Strategic Implications for Manufacturers
a. Production and Trade Competitiveness
- Manufacturers must align production capabilities with RoO requirements to benefit from tariff preferences.
- Reliance on PAPSS for settlement should be factored into export financing and currency risk strategies.
b. Logistics and Border Systems
- The biggest remaining barriers to implementation are non‑tariff: customs coordination, documentation, logistics, and trade facilitation.
- Priority investments in digital certificates of origin and pre‑arrival processing will materially reduce export lead times.
c. Policy Coordination
- Governments need to accelerate domestic legal alignment (tariff schedules, customs codes) with AfCFTA instruments.

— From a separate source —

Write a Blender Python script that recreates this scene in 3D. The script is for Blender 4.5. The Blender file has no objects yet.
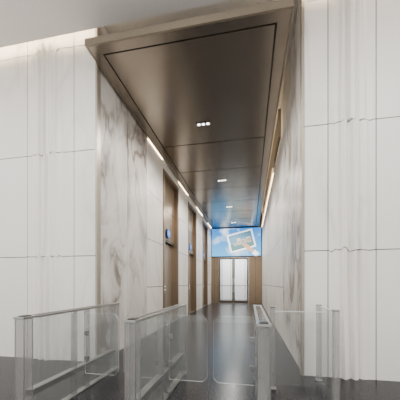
import bpy, bmesh, math, random
from mathutils import Vector, Matrix, noise
random.seed(3)
S=bpy.context.scene
C=S.collection

# ---------------- materials ----------------
def newmat(n):
    m=bpy.data.materials.new(n); m.use_nodes=True
    return m, m.node_tree.nodes, m.node_tree.links, m.node_tree.nodes['Principled BSDF']
def simple(n,col,rough=.5,metal=0.,bump=0.,bscale=50.,spec=None):
    m,N,L,b=newmat(n)
    b.inputs['Roughness'].default_value=rough; b.inputs['Metallic'].default_value=metal
    tc=N.new('ShaderNodeTexCoord'); no=N.new('ShaderNodeTexNoise'); no.inputs['Scale'].default_value=bscale
    L.new(tc.outputs['Object'],no.inputs['Vector'])
    r=N.new('ShaderNodeValToRGB')
    r.color_ramp.elements[0].position=.3; r.color_ramp.elements[1].position=.7
    r.color_ramp.elements[0].color=[c*.95 for c in col]+[1]; r.color_ramp.elements[1].color=[min(1,c*1.04) for c in col]+[1]
    L.new(no.outputs['Fac'],r.inputs['Fac']); L.new(r.outputs['Color'],b.inputs['Base Color'])
    if spec is not None: b.inputs['Specular IOR Level'].default_value=spec
    if bump:
        bp=N.new('ShaderNodeBump'); bp.inputs['Strength'].default_value=bump; bp.inputs['Distance'].default_value=.01
        L.new(no.outputs['Fac'],bp.inputs['Height']); L.new(bp.outputs['Normal'],b.inputs['Normal'])
    return m
def emis(n,col,s):
    m,N,L,b=newmat(n)
    b.inputs['Base Color'].default_value=(*col,1); b.inputs['Emission Color'].default_value=(*col,1); b.inputs['Emission Strength'].default_value=s
    return m
def stone(n,base,vein,amount,scale,rough=.35,stretch=(1,1,.35),cloud=.3,width=.05,lo=.42):
    m,N,L,b=newmat(n); b.inputs['Roughness'].default_value=rough
    tc=N.new('ShaderNodeTexCoord'); mp=N.new('ShaderNodeMapping'); mp.inputs['Scale'].default_value=stretch
    mp.inputs['Rotation'].default_value=(.35,.3,.2)
    L.new(tc.outputs['Object'],mp.inputs['Vector'])
    n1=N.new('ShaderNodeTexNoise'); n1.inputs['Scale'].default_value=scale; n1.inputs['Detail'].default_value=7; n1.inputs['Distortion'].default_value=.9
    L.new(mp.outputs[0],n1.inputs['Vector'])
    s=N.new('ShaderNodeMath'); s.operation='SUBTRACT'; s.inputs[1].default_value=.5; L.new(n1.outputs['Fac'],s.inputs[0])
    a=N.new('ShaderNodeMath'); a.operation='ABSOLUTE'; L.new(s.outputs[0],a.inputs[0])
    r=N.new('ShaderNodeValToRGB'); e=r.color_ramp.elements
    e[0].position=0; e[0].color=(amount,amount,amount,1); e[1].position=width; e[1].color=(0,0,0,1)
    L.new(a.outputs[0],r.inputs['Fac'])
    n2=N.new('ShaderNodeTexNoise'); n2.inputs['Scale'].default_value=scale*.7; n2.inputs['Detail'].default_value=5; n2.inputs['Distortion'].default_value=.5
    L.new(mp.outputs[0],n2.inputs['Vector'])
    r2=N.new('ShaderNodeValToRGB'); r2.color_ramp.elements[0].position=lo; r2.color_ramp.elements[1].position=.68
    L.new(n2.outputs['Fac'],r2.inputs['Fac'])
    ml=N.new('ShaderNodeMath'); ml.operation='MULTIPLY'; L.new(r.outputs[0],ml.inputs[0]); L.new(r2.outputs[0],ml.inputs[1])
    ad=N.new('ShaderNodeMath'); ad.operation='MULTIPLY_ADD'; ad.inputs[1].default_value=amount*cloud
    L.new(r2.outputs[0],ad.inputs[0]); L.new(ml.outputs[0],ad.inputs[2])
    mx=N.new('ShaderNodeMix'); mx.data_type='RGBA'; mx.inputs['A'].default_value=(*base,1); mx.inputs['B'].default_value=(*vein,1)
    L.new(ad.outputs[0],mx.inputs['Factor']); L.new(mx.outputs['Result'],b.inputs['Base Color'])
    return m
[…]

- Cross-ministerial coordination between finance, industry, and trade ministries is essential to harmonise tariff application, RoO enforcement, and payment systems.
d. SMIs and Exporters Readiness
- Manufacturers should build compliance capacity for AfCFTA documentation and adopt PAPSS‑enabled payment processes to reduce settlement times and FX costs.
- Targeted export readiness programmes should prioritise GTI corridors and logistics connectivity.
Do We Need a Second-Generation of SEZs Model?
Africa did not adopt Special Economic Zones (SEZs) by accident. These instruments emerged from necessity. The logic was compelling – if the wider economy could not yet guarantee infrastructure reliability, customs efficiency, or regulatory speed, a controlled environment could. For many years, this approach made sense. In countries such as Ethiopia, Kenya, Morocco, Egypt, and Nigeria, zones became visible symbols of industrial ambition. Africa now hosts more than 200 SEZs [1]. Regionally, SEZ development is unevenly distributed.
North Africa accounts for approximately 29% of the continent’s SEZs, followed by East Africa (26%), West Africa (24%), Southern Africa (15%), and Central Africa (6%). This distribution reflects stronger institutional maturity and earlier adoption of SEZ frameworks in North and East Africa relative to other regions. At the country level, Nigeria and Morocco host the highest number of operational SEZs. Other major SEZ hosts include Egypt, Ethiopia, and Kenya. Although SEZ frameworks now exist in 47 of Africa’s 54 countries[2], operational depth and industrial clustering remain concentrated in a relatively small number of leading economies.
In most cases, the governance structures of Africa’s SEZs are predominantly hybrid; approximately 53% operate under public–private partnerships, 38% remain publicly managed, and only 9% are fully private. SEZs have been central to Africa’s industrial policy toolkit for more than three decades, offering tax incentives, streamlined regulations, and concentrated infrastructure to attract investment.